The Daily Telegraph

Longer prison term will protect me from nuclear war, says Putin critic

- By Nataliya Vasilyeva russia correspond­ent

‘What if Putin secretly admires me? Who is going to bomb a prison colony in a swamp?’

RUSSIA’S jailed opposition leader Alexei Navalny yesterday joked that Vladimir Putin was shielding him from a possible nuclear war by announcing fresh charges that could keep him in a remote prison for another decade.

Just a week after an appeals court upheld his conviction in a closed-doors trial, Mr Navalny said he was facing new charges as he tried to make light of the Kremlin’s latest move to keep him behind bars for good.

“What if Putin secretly admires me? Maybe that’s why he wants to put me in an undergroun­d bunker, guarded by reliable people like him,” Mr Navalny wrote on social media, referencin­g reports of the Russian leader’s increasing­ly isolated and paranoid lifestyle.

Mr Navalny, who survived a nearlethal poisoning in 2020 and was jailed last year for breaking the terms of his suspended sentence while in a coma, said he now faced charges of founding an “extremist group” to “sow hatred against officials and oligarchs”.

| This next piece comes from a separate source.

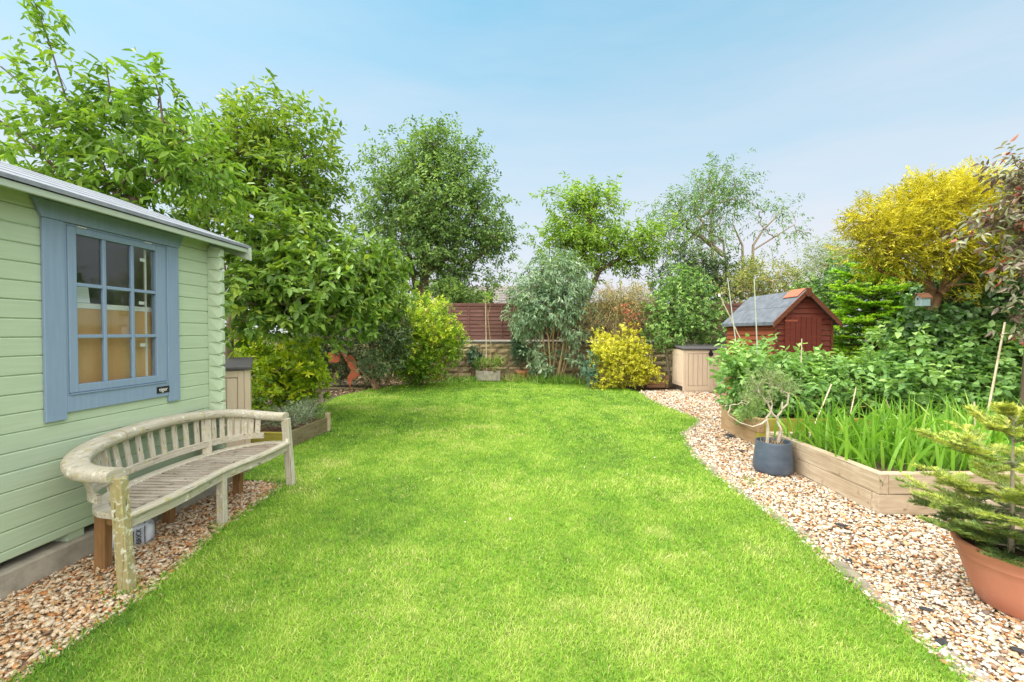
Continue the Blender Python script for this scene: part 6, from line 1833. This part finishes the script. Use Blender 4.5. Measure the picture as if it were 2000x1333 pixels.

The charges could see him sentenced to a further 15 years in prison. But he joked it could save him from an impending nuclear war. “who is going to bomb a prison colony in a swamp?” he said.

It also emerged yesterday that Mr Putin had lost a high-profile adviser over the Ukraine war. Valentin Yumashev, son-in-law of Boris Yeltsin – Russia’s first post-soviet president – quit his job shortly after the start of the invasion.